Toner besparen

 
U kunt in het printerstuurprogramma zo instellen dat minder toner wordt gebruikt bij het afdrukken van documenten.
Wanneer de tonerspaarstand is ingeschakeld, zullen dunne lijnen en delen met een lichtere afdrukdichtheid onduidelijk worden.
Tabblad [Kwaliteit] Selecteer het type document bij [Doel] Klik op [Geavanceerde instellingen] Selecteer [Tonerspaarstand] op het scherm [Geavanceerde instellingen] Selecteer [Aan] in de vervolgkeuzelijst [OK] [OK]

[Doel]

Selecteer het type document waarvoor u de tonerspaarstand wilt inschakelen.
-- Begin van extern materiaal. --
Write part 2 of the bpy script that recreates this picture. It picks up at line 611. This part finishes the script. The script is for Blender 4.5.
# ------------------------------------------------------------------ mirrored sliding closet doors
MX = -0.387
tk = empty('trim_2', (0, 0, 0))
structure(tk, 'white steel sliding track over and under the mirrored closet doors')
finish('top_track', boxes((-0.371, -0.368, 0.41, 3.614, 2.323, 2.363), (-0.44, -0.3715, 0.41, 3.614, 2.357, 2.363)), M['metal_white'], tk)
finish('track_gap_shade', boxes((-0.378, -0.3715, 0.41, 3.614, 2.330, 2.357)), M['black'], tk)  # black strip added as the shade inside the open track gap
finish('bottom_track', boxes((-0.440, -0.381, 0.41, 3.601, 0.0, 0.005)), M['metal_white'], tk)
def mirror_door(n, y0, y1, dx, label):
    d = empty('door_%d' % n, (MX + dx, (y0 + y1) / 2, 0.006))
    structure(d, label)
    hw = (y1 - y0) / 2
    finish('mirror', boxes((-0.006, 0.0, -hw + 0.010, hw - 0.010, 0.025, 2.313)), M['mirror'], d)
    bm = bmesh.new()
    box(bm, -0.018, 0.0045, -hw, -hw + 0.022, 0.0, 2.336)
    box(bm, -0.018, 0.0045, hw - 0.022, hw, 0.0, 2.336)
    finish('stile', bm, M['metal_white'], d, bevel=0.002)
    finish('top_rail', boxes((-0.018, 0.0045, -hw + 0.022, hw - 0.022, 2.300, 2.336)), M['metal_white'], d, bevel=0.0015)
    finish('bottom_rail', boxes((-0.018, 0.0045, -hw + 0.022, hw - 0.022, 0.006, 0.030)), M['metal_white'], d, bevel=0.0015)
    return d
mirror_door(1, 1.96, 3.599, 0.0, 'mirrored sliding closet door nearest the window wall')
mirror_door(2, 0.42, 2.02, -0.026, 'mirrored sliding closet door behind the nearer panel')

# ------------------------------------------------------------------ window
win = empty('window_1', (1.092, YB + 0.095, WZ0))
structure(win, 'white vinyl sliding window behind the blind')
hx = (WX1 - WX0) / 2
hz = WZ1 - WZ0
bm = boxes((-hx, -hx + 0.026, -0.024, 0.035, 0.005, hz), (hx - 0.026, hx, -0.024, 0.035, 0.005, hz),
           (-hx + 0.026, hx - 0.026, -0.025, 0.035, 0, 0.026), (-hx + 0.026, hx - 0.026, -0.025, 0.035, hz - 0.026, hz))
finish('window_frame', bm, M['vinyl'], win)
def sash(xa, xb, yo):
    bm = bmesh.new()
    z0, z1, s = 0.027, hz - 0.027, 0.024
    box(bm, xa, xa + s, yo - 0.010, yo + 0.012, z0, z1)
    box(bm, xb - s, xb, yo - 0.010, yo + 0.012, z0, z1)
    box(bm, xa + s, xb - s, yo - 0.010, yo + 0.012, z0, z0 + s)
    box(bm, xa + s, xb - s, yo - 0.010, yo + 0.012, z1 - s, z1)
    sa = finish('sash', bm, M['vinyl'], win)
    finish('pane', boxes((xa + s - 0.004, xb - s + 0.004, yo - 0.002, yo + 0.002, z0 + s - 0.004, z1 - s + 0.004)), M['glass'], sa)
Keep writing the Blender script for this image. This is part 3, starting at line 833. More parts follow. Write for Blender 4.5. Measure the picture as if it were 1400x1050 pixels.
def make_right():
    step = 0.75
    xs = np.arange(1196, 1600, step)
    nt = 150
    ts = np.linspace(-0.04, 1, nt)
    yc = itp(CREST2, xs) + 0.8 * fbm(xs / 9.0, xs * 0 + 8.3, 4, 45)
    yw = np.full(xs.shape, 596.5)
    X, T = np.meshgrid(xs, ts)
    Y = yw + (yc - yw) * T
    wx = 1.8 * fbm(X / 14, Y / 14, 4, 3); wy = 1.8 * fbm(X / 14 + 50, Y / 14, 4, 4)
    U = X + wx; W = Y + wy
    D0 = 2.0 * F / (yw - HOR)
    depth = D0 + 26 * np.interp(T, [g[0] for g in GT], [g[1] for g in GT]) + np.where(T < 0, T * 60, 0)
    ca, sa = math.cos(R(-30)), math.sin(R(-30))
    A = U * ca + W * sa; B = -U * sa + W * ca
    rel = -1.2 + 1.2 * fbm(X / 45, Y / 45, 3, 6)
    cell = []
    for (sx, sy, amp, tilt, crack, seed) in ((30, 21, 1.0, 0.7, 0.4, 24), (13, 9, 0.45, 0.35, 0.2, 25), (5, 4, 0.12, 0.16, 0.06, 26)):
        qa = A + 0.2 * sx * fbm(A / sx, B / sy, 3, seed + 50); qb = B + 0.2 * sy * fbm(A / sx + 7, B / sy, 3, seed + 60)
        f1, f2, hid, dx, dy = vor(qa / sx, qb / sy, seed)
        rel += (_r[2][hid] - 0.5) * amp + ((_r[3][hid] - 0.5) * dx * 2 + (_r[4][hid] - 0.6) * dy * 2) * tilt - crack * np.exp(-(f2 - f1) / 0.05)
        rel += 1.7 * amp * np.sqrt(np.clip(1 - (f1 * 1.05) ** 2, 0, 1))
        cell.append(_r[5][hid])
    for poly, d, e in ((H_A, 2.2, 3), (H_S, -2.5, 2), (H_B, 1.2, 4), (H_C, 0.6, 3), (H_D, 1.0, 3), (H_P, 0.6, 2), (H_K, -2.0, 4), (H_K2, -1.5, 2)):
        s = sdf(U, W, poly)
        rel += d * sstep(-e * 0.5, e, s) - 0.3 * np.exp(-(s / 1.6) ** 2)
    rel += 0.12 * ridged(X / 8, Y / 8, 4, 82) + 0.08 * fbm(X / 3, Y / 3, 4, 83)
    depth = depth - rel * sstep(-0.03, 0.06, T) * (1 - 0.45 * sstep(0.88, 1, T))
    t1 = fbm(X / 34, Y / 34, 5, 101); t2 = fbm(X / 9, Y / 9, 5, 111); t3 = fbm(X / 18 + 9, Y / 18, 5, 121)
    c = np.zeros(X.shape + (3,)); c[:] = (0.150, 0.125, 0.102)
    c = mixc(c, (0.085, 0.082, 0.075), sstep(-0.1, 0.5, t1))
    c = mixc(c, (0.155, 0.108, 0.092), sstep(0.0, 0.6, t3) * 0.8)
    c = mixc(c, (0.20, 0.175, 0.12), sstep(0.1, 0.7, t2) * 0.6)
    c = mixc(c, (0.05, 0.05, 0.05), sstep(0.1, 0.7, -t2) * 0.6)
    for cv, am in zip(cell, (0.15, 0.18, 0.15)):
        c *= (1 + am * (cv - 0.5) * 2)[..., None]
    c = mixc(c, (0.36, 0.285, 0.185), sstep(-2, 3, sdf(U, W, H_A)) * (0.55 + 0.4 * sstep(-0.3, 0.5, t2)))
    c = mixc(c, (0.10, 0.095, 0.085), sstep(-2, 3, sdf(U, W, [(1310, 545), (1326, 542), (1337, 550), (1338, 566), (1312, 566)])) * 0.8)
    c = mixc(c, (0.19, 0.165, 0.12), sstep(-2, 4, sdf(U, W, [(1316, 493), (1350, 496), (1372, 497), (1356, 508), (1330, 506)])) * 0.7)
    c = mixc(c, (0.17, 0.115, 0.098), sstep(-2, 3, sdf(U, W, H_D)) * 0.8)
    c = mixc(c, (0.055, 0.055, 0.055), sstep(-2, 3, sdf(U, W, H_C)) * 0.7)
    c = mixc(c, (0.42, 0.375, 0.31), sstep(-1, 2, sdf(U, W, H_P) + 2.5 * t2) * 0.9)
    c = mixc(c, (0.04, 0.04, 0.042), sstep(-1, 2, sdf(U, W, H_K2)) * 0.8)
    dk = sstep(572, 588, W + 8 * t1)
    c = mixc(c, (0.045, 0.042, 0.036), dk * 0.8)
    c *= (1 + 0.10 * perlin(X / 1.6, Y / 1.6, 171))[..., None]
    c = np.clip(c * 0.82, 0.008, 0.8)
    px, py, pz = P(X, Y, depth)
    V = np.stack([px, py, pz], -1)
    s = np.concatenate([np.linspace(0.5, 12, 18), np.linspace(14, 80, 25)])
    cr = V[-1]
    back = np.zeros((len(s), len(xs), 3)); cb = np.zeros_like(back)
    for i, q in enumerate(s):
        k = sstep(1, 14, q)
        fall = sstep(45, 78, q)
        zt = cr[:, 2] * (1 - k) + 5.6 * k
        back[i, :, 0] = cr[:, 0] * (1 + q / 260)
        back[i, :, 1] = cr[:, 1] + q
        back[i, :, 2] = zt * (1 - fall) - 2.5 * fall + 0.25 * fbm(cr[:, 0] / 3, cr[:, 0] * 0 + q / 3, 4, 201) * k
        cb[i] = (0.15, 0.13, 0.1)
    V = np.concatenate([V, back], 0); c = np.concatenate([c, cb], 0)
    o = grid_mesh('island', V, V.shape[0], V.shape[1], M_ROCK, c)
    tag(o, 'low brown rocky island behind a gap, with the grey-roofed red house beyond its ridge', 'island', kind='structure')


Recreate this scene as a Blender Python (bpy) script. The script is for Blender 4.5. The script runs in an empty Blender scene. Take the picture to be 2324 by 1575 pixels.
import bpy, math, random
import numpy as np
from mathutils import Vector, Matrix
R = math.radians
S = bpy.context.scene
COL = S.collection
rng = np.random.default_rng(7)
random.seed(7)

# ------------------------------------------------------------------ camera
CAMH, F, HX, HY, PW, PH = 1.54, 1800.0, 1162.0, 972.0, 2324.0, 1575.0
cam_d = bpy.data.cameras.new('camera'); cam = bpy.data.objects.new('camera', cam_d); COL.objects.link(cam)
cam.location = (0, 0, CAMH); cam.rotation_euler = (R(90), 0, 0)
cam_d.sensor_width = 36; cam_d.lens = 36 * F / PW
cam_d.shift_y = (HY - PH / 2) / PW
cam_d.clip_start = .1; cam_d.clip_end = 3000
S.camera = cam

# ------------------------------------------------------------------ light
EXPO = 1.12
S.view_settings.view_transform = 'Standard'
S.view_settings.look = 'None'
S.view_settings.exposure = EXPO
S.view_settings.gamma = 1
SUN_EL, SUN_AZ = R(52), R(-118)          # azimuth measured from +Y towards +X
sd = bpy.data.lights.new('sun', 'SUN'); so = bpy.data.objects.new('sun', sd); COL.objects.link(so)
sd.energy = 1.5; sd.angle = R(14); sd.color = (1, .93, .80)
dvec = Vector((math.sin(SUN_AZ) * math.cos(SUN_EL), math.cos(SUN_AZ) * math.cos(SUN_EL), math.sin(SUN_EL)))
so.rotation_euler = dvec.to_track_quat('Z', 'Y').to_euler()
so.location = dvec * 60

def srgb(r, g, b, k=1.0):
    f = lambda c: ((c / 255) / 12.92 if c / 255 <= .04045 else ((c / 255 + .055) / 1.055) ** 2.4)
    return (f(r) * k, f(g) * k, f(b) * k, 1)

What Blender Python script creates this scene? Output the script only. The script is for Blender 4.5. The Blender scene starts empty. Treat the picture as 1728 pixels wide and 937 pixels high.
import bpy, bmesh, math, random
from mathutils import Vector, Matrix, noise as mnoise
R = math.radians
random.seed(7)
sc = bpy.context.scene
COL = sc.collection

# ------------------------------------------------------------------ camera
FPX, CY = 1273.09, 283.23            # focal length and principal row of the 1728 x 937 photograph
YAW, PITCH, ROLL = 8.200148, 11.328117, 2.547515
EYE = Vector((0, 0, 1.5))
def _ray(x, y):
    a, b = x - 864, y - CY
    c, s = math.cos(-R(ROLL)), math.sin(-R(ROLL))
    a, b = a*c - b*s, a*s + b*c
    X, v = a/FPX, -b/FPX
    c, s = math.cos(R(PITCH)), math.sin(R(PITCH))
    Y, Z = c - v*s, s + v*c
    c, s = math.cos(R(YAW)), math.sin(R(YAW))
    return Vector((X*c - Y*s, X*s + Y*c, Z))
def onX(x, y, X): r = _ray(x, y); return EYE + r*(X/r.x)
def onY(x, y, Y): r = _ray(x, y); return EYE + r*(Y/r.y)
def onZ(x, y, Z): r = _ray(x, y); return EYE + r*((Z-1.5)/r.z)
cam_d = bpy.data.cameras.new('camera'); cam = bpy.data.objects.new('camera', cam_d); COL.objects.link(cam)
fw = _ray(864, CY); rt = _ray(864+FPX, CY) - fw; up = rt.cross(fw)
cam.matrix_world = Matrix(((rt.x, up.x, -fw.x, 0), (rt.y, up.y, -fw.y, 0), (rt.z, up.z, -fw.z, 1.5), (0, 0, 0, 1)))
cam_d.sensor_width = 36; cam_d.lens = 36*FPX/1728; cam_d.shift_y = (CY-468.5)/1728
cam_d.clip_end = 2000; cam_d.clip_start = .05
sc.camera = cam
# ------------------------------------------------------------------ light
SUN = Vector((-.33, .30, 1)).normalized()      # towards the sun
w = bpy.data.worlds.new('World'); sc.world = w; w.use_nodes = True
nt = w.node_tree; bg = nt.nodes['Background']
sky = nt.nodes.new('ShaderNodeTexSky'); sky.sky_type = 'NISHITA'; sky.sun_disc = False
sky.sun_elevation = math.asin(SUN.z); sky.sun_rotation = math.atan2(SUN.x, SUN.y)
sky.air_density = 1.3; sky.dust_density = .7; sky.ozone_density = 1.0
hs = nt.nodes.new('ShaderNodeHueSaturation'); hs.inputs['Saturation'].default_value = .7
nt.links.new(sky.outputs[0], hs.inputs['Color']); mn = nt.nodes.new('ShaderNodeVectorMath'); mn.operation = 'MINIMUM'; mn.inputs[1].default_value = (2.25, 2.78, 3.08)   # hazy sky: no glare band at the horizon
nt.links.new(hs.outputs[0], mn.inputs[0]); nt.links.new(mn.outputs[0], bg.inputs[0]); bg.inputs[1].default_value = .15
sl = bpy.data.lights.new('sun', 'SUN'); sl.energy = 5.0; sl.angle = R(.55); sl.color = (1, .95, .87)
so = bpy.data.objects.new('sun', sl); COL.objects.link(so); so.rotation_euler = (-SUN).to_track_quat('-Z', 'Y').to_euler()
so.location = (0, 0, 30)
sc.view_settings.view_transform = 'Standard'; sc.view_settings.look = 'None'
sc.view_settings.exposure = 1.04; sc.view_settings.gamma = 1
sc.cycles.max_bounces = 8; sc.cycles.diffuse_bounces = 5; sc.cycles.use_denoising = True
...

[Geavanceerde instellingen]

Er verschijnt een scherm met een lijst met instellingen. Klik op [Tonerspaarstand] en selecteer [Aan] in de vervolgkeuzelijst onderaan het scherm.
U kunt opgeven of u de tonerspaarstand wilt inschakelen voor ieder documenttype. Geef voor elk documenttype dat wordt vermeld bij [Doel] of u de tonerspaarstand wilt inschakelen of niet.
Op het scherm [Geavanceerde instellingen] kunt u verschillende andere afdrukinstellingen dan de instellingen voor het besparen van toner opgeven. Klik voor meer informatie op [Help] in het scherm van het printerstuurprogramma.